┌──

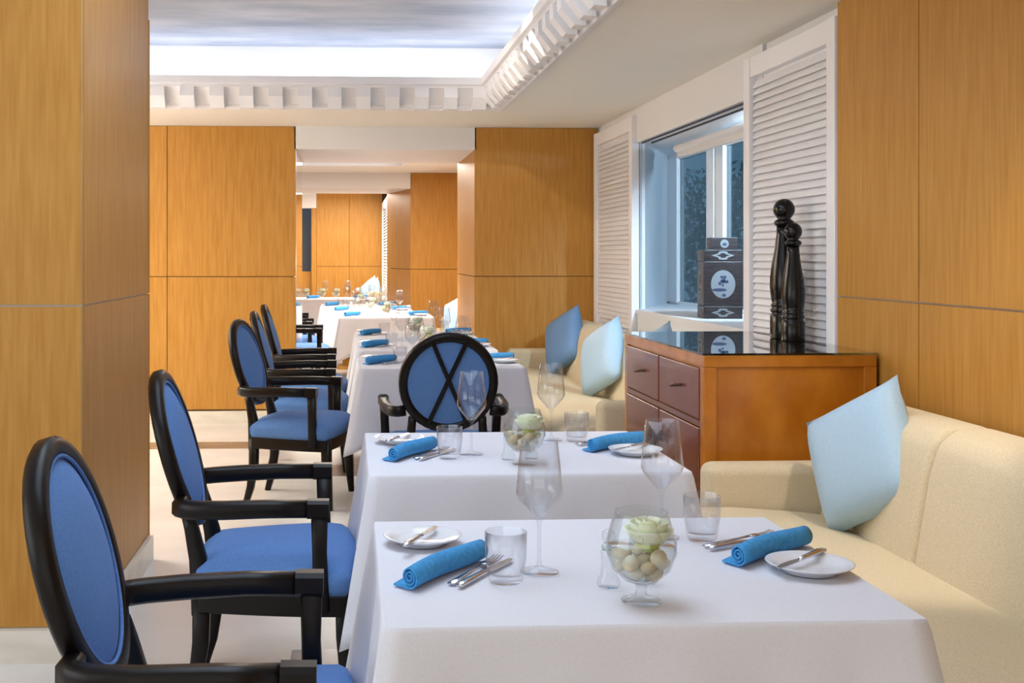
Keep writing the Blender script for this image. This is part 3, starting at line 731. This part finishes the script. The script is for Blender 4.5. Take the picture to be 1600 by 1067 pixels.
# ------------------------------------------------------------------ cabinet with glass top
cb = thing('sideboard_cabinet', 'polished wooden cabinet with glass top against the right wall', 'cabinet', (1.672, 4.89, 0))
hx, hy, H = 0.333, 0.62, 0.975
body = B(-hx + .014, hx, -hy + .012, hy - .012, 0.05, H - .045).build('body', 'cabinet_wood', cb)
B(-hx, hx, -hy, hy, H - .045, H).build('top_board', 'cabinet_wood', cb, bevel=.004)
B(-hx - .008, hx, -hy - .008, hy + .008, H + .001, H + .009).build('glass_top', 'green_edge_glass', cb)
for x0, x1 in ((-hx, -hx + .05), (hx - .05, hx)):
    for y0, y1 in ((-hy, -hy + .05), (hy - .05, hy)): B(x0, x1, y0, y1, 0, H - .045).build('leg', 'cabinet_wood', cb, bevel=.003)
B(-hx + .05, hx - .05, -hy, -hy + .014, .05, .12).build('rail', 'cabinet_wood', cb)
B(-hx, -hx + .016, -hy + .05, hy - .05, .70, .722).build('rail', 'cabinet_front', cb)
for i, (a, b) in enumerate(((-.565, -.01), (.01, .565))):
    d = B(-hx - .004, -hx + .015, a, b, .728, .922).build('drawer', 'cabinet_front', cb, bevel=.004)
    yc = (a + b) / 2
    MB().sweep([(-hx - .004, yc - .055, .838), (-hx - .022, yc - .03, .832), (-hx - .026, yc + .01, .826), (-hx - .006, yc + .06, .826)], [(.008, .012), (.012, .02), (.012, .022), (.006, .008)], (0, 0, 1), .6).build('handle', 'bronze', d, True)
    dr = B(-hx - .004, -hx + .015, a, b, .09, .694).build('door', 'cabinet_front', cb, bevel=.004)
    yk = -.045 if i == 0 else .045
    k_ = MB().lathe([(0, 0), (.012, 0), (.008, .012), (.022, .022), (.030, .028), (.026, .036), (0, .04)], 20).build('knob', 'bronze', dr, True)
    k_.location = (-hx - .004, yk, .58); k_.rotation_euler = (0, R(-90), 0); k_.scale = (1.25, .8, 1)

# pepper mills
def mill(name, label, loc, h, r):
    t = thing(name, label, 'pepper mill', loc, 0, 'black pepper mills')
    s = h / 0.62; q = r / 0.07
    lathe_obj('body', [(0, 0), (.066 * q, 0), (.068 * q, .004 * s), (.068 * q, .10 * s), (.064 * q, .106 * s), (.058 * q, .112 * s), (.066 * q, .12 * s), (.067 * q, .130 * s), (.058 * q, .137 * s), (.063 * q, .144 * s), (.064 * q, .152 * s), (.058 * q, .158 * s),
                       (.064 * q, .18 * s), (.069 * q, .225 * s), (.068 * q, .27 * s), (.060 * q, .33 * s), (.046 * q, .40 * s), (.037 * q, .46 * s), (.036 * q, .50 * s), (.0, .501 * s)], 'mill_black', 40, t)
    hd = lathe_obj('head', [(0, .499 * s), (.041 * q, .499 * s), (.049 * q, .508 * s), (.049 * q, .518 * s), (.038 * q, .526 * s), (.030 * q, .530 * s), (.042 * q, .545 * s)] +
              [(.0525 * q * math.cos(R(a)), (.572 + .048 * math.sin(R(a))) * s) for a in range(-30, 90, 12)] + [(0, .62 * s)], 'mill_black', 40, t)
    return t
CT = 0.9845
mill('pepper_mill', 'taller glossy black turned pepper mill on the cabinet', (1.935, 5.02, CT), 0.62, 0.062)
mill('pepper_mill', 'shorter glossy black turned pepper mill in front of the taller one', (1.917, 4.87, CT), 0.51, 0.050)

# lacquer box on the sill
bx = thing('lacquer_box', 'black lacquered square caddy with round pale medallion on the window sill', 'box', (2.27, 6.93, 0.9725), R(-8))
hw = 0.115
for nm, z0, z1 in (('lower_tier', 0, .075), ('body', .0765, .345), ('upper_tier', .3465, .415)):
    p = B(-hw, hw, -hw, hw, z0, z1).build(nm, 'box_black', bx, bevel=.004)
B(-.065, .095, -.08, .08, .415, .49).build('lid', 'box_black', bx, bevel=.003)
def disc(parent, loc, rx, rz_, mat, name, rot, poly=None, n=28, th=.0012):
    pts = poly or [(rx * math.cos(2 * math.pi * k / n), rz_ * math.sin(2 * math.pi * k / n)) for k in range(n)]
    n = len(pts)
    o = MB().add([(x, 0, z) for x, z in pts] + [(x, -th, z) for x, z in pts], [tuple(range(n)), tuple(range(2 * n - 1, n - 1, -1))] + [(k, n + k, n + (k + 1) % n, (k + 1) % n) for k in range(n)]).build(name, mat, parent)
    o.location = loc; o.rotation_euler = (0, 0, rot); return o
dia = [(-.07, 0), (-.03, .012), (-.022, .024), (0, .026), (.022, .024), (.03, .012), (.07, 0), (.03, -.012), (.022, -.024), (0, -.026), (-.022, -.024), (-.03, -.012)]
dia_in = [(x * .55, z * .55) for x, z in dia]
for rot, (fx, fy) in ((0, (0, -1)), (R(90), (1, 0)), (R(-90), (-1, 0))):
    f = hw + .0002
    md = disc(bx, (fx * f, fy * f, .208), .072, .085, 'box_pale', 'medallion', rot)
    rnd = random.Random(5)
    for q in range(13):
        a = rnd.uniform(0, 6.28); r_ = rnd.uniform(0, .035)
        disc(md, (r_ * math.cos(a), -.0012, .018 + .75 * r_ * math.sin(a)), rnd.uniform(.006, .012), rnd.uniform(.006, .011), 'box_ink', 'blossom', 0, n=8, th=.0006)
    disc(md, (-.022, -.0012, -.034), .045, .010, 'box_ink', 'bough', 0, n=12, th=.0006); disc(md, (.005, -.0012, -.066), .012, .009, 'box_ink', 'root', 0, n=8, th=.0006)
    for z in (.381, .037):
        d_ = disc(bx, (fx * f, fy * f, z), 0, 0, 'box_pale', 'diamond_motif', rot, dia)
        disc(d_, (0, -.0012, 0), 0, 0, 'box_black', 'motif_centre', 0, dia_in, th=.0006)
for (loc, rot) in (((.015, -.0803, .452), 0), ((.0953, 0, .452), R(90)), ((-.0653, 0, .452), R(-90))):
    md = disc(bx, loc, .025, .026, 'box_pale', 'lid_medallion', rot)
    disc(md, (0, -.0012, -.004), .014, .010, 'box_ink', 'bough', 0, n=10, th=.0006)
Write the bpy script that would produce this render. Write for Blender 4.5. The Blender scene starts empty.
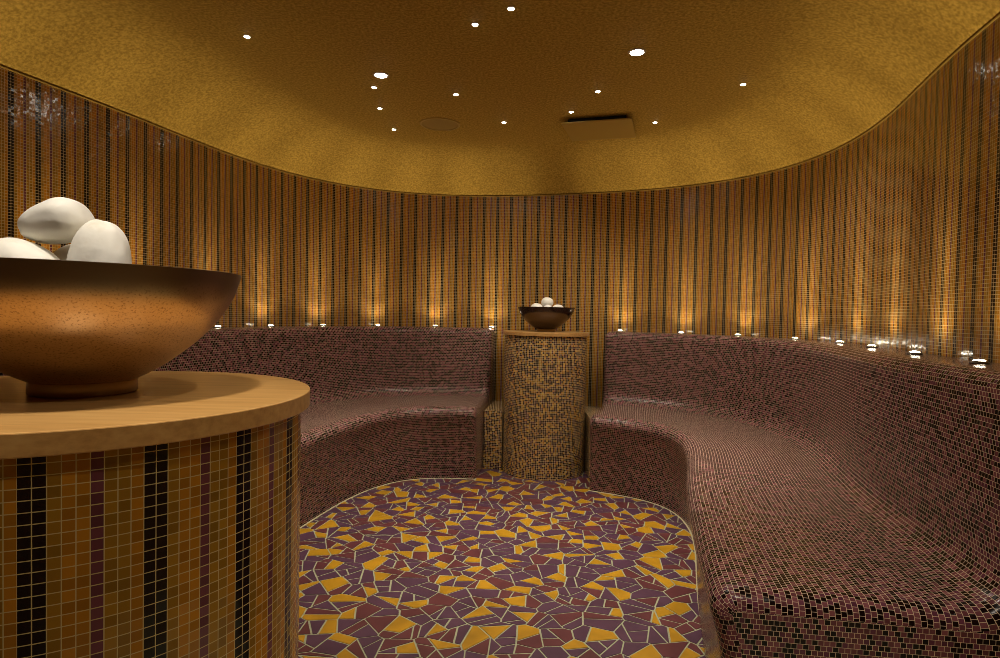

└──

Do not include images; quote all of the entries above exactly.

> _Task output_:
Keep writing the Blender script for this image. This is part 3, starting at line 731. This part finishes the script. The script is for Blender 4.5. Take the picture to be 1600 by 1067 pixels.
# ------------------------------------------------------------------ cabinet with glass top
cb = thing('sideboard_cabinet', 'polished wooden cabinet with glass top against the right wall', 'cabinet', (1.672, 4.89, 0))
hx, hy, H = 0.333, 0.62, 0.975
body = B(-hx + .014, hx, -hy + .012, hy - .012, 0.05, H - .045).build('body', 'cabinet_wood', cb)
B(-hx, hx, -hy, hy, H - .045, H).build('top_board', 'cabinet_wood', cb, bevel=.004)
B(-hx - .008, hx, -hy - .008, hy + .008, H + .001, H + .009).build('glass_top', 'green_edge_glass', cb)
for x0, x1 in ((-hx, -hx + .05), (hx - .05, hx)):
    for y0, y1 in ((-hy, -hy + .05), (hy - .05, hy)): B(x0, x1, y0, y1, 0, H - .045).build('leg', 'cabinet_wood', cb, bevel=.003)
B(-hx + .05, hx - .05, -hy, -hy + .014, .05, .12).build('rail', 'cabinet_wood', cb)
B(-hx, -hx + .016, -hy + .05, hy - .05, .70, .722).build('rail', 'cabinet_front', cb)
for i, (a, b) in enumerate(((-.565, -.01), (.01, .565))):
    d = B(-hx - .004, -hx + .015, a, b, .728, .922).build('drawer', 'cabinet_front', cb, bevel=.004)
    yc = (a + b) / 2
    MB().sweep([(-hx - .004, yc - .055, .838), (-hx - .022, yc - .03, .832), (-hx - .026, yc + .01, .826), (-hx - .006, yc + .06, .826)], [(.008, .012), (.012, .02), (.012, .022), (.006, .008)], (0, 0, 1), .6).build('handle', 'bronze', d, True)
    dr = B(-hx - .004, -hx + .015, a, b, .09, .694).build('door', 'cabinet_front', cb, bevel=.004)
    yk = -.045 if i == 0 else .045
    k_ = MB().lathe([(0, 0), (.012, 0), (.008, .012), (.022, .022), (.030, .028), (.026, .036), (0, .04)], 20).build('knob', 'bronze', dr, True)
    k_.location = (-hx - .004, yk, .58); k_.rotation_euler = (0, R(-90), 0); k_.scale = (1.25, .8, 1)

# pepper mills
def mill(name, label, loc, h, r):
    t = thing(name, label, 'pepper mill', loc, 0, 'black pepper mills')
    s = h / 0.62; q = r / 0.07
    lathe_obj('body', [(0, 0), (.066 * q, 0), (.068 * q, .004 * s), (.068 * q, .10 * s), (.064 * q, .106 * s), (.058 * q, .112 * s), (.066 * q, .12 * s), (.067 * q, .130 * s), (.058 * q, .137 * s), (.063 * q, .144 * s), (.064 * q, .152 * s), (.058 * q, .158 * s),
                       (.064 * q, .18 * s), (.069 * q, .225 * s), (.068 * q, .27 * s), (.060 * q, .33 * s), (.046 * q, .40 * s), (.037 * q, .46 * s), (.036 * q, .50 * s), (.0, .501 * s)], 'mill_black', 40, t)
    hd = lathe_obj('head', [(0, .499 * s), (.041 * q, .499 * s), (.049 * q, .508 * s), (.049 * q, .518 * s), (.038 * q, .526 * s), (.030 * q, .530 * s), (.042 * q, .545 * s)] +
              [(.0525 * q * math.cos(R(a)), (.572 + .048 * math.sin(R(a))) * s) for a in range(-30, 90, 12)] + [(0, .62 * s)], 'mill_black', 40, t)
    return t
CT = 0.9845
mill('pepper_mill', 'taller glossy black turned pepper mill on the cabinet', (1.935, 5.02, CT), 0.62, 0.062)
mill('pepper_mill', 'shorter glossy black turned pepper mill in front of the taller one', (1.917, 4.87, CT), 0.51, 0.050)

# lacquer box on the sill
bx = thing('lacquer_box', 'black lacquered square caddy with round pale medallion on the window sill', 'box', (2.27, 6.93, 0.9725), R(-8))
hw = 0.115
for nm, z0, z1 in (('lower_tier', 0, .075), ('body', .0765, .345), ('upper_tier', .3465, .415)):
    p = B(-hw, hw, -hw, hw, z0, z1).build(nm, 'box_black', bx, bevel=.004)
B(-.065, .095, -.08, .08, .415, .49).build('lid', 'box_black', bx, bevel=.003)
def disc(parent, loc, rx, rz_, mat, name, rot, poly=None, n=28, th=.0012):
    pts = poly or [(rx * math.cos(2 * math.pi * k / n), rz_ * math.sin(2 * math.pi * k / n)) for k in range(n)]
    n = len(pts)
    o = MB().add([(x, 0, z) for x, z in pts] + [(x, -th, z) for x, z in pts], [tuple(range(n)), tuple(range(2 * n - 1, n - 1, -1))] + [(k, n + k, n + (k + 1) % n, (k + 1) % n) for k in range(n)]).build(name, mat, parent)
    o.location = loc; o.rotation_euler = (0, 0, rot); return o
dia = [(-.07, 0), (-.03, .012), (-.022, .024), (0, .026), (.022, .024), (.03, .012), (.07, 0), (.03, -.012), (.022, -.024), (0, -.026), (-.022, -.024), (-.03, -.012)]
dia_in = [(x * .55, z * .55) for x, z in dia]
for rot, (fx, fy) in ((0, (0, -1)), (R(90), (1, 0)), (R(-90), (-1, 0))):
    f = hw + .0002
    md = disc(bx, (fx * f, fy * f, .208), .072, .085, 'box_pale', 'medallion', rot)
    rnd = random.Random(5)
    for q in range(13):
        a = rnd.uniform(0, 6.28); r_ = rnd.uniform(0, .035)
        disc(md, (r_ * math.cos(a), -.0012, .018 + .75 * r_ * math.sin(a)), rnd.uniform(.006, .012), rnd.uniform(.006, .011), 'box_ink', 'blossom', 0, n=8, th=.0006)
    disc(md, (-.022, -.0012, -.034), .045, .010, 'box_ink', 'bough', 0, n=12, th=.0006); disc(md, (.005, -.0012, -.066), .012, .009, 'box_ink', 'root', 0, n=8, th=.0006)
    for z in (.381, .037):
        d_ = disc(bx, (fx * f, fy * f, z), 0, 0, 'box_pale', 'diamond_motif', rot, dia)
        disc(d_, (0, -.0012, 0), 0, 0, 'box_black', 'motif_centre', 0, dia_in, th=.0006)
for (loc, rot) in (((.015, -.0803, .452), 0), ((.0953, 0, .452), R(90)), ((-.0653, 0, .452), R(-90))):
    md = disc(bx, loc, .025, .026, 'box_pale', 'lid_medallion', rot)
    disc(md, (0, -.0012, -.004), .014, .010, 'box_ink', 'bough', 0, n=10, th=.0006)
Write the bpy script that would produce this render. Write for Blender 4.5. The Blender scene starts empty.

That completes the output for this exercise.